É claro que depois de um 5 a 0 daquele Luís César tinha certeza mais do que absoluta de que levaria o troco de Moitinha. Afinal, na sagrada reunião das terças-feiras, semana passada, crente de que o São Paulo, líder do campeonato, surraria o Corinthians no domingo, esquentara o ouvido do colega com uma série de piadas infames.

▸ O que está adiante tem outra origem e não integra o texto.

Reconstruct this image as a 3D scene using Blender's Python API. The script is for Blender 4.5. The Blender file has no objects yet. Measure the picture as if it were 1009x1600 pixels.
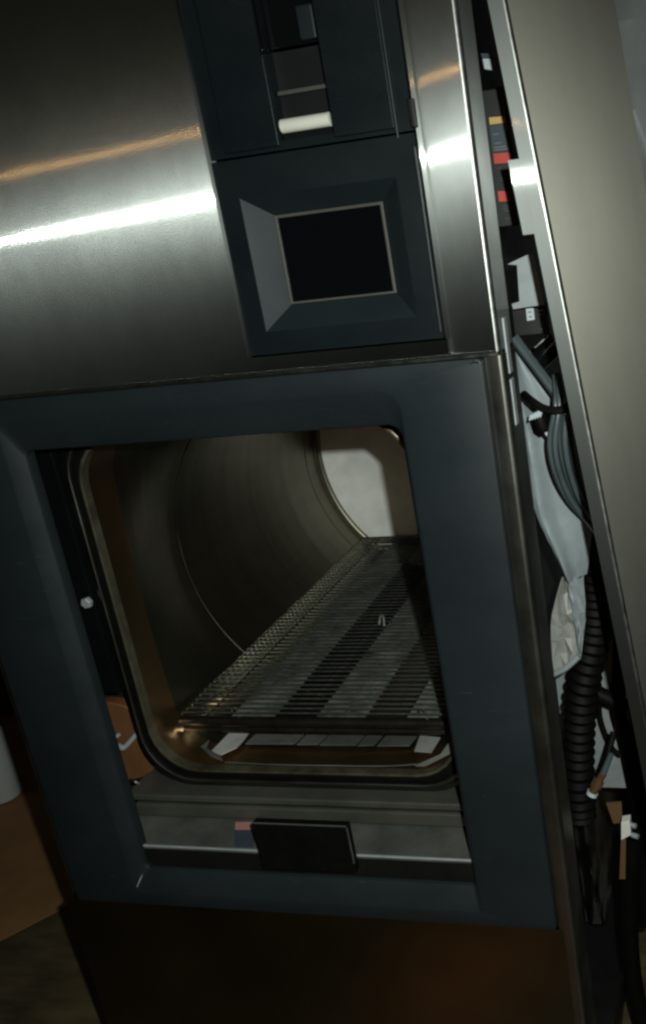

Mas não sabia que o troco viria tão rápido. Assim que pisou no Bar Celestial, Moitinha gritou para Tio Mário, torcedor do Bangu que, ao trocar o Rio de Janeiro por Londrina, virou gavião de carteirinha, a ponto de ter presidido o Corintinha da Vila Ipiranga, campeão amador do Paraná em 1967:

– Tio Mário, traz um franguinho pra gente.

 – A passarinho?

– Não, à la Rogério Ceni.

Pô, zoar tudo bem, mas começar pegando pesado justamente com seu ídolo maior, de cara, na bucha, deixou o são-paulino com uma tromba de elefante. Mesmo assim, evocou o espírito esportivo, puxou a cadeira e sentou ao lado de Bracciola, que também não estava lá muito sorridente depois de levar 2 a 0 do... Ceará!

O palmeirense ficou na dele, pensativo. Notou Major Adalberto no canto do balcão, à espera da turma de sempre; ao lado, Alberto Macedo, Marcelo Rocha e Pafu – todos saboreando o tri da Libertadores. Pensou juntar-se aos santistas e começar, ali, uma campanha pela volta da cerveja aos estádios. Inspirado nas várias passeatas que têm pululado pelo Brasil, estava arquitetando a Marcha dos Maiores Abandonados em Prol de Uma Inocente Cervejinha nos Estádios de Futebol.

Pior para Luís César é que ele nem imaginava que Moitinha pesquisara algumas piadas infames para rebater as da semana passada. E piada infame, todo mundo sabe, é engraçada quando você está de bom humor. Se tu andas escorneado, é o fim da picada. De novo sem rodeios, o corintiano empinou a carroça:

– Meu bambi preferido, me diga uma coisa: o que o cavalo foi fazer no orelhão?

– Sei lá, seu gambá desqualificado.

– Foi passar um trote, uai.

E, antes que o são-paulino pudesse respirar, emendou:

– O que dá o cruzamento de pão, queijo e um macaco?

– X-panzé.

Luís César suspirou profundamente, como que se preparando para uma longa e tenebrosa noite de alugação.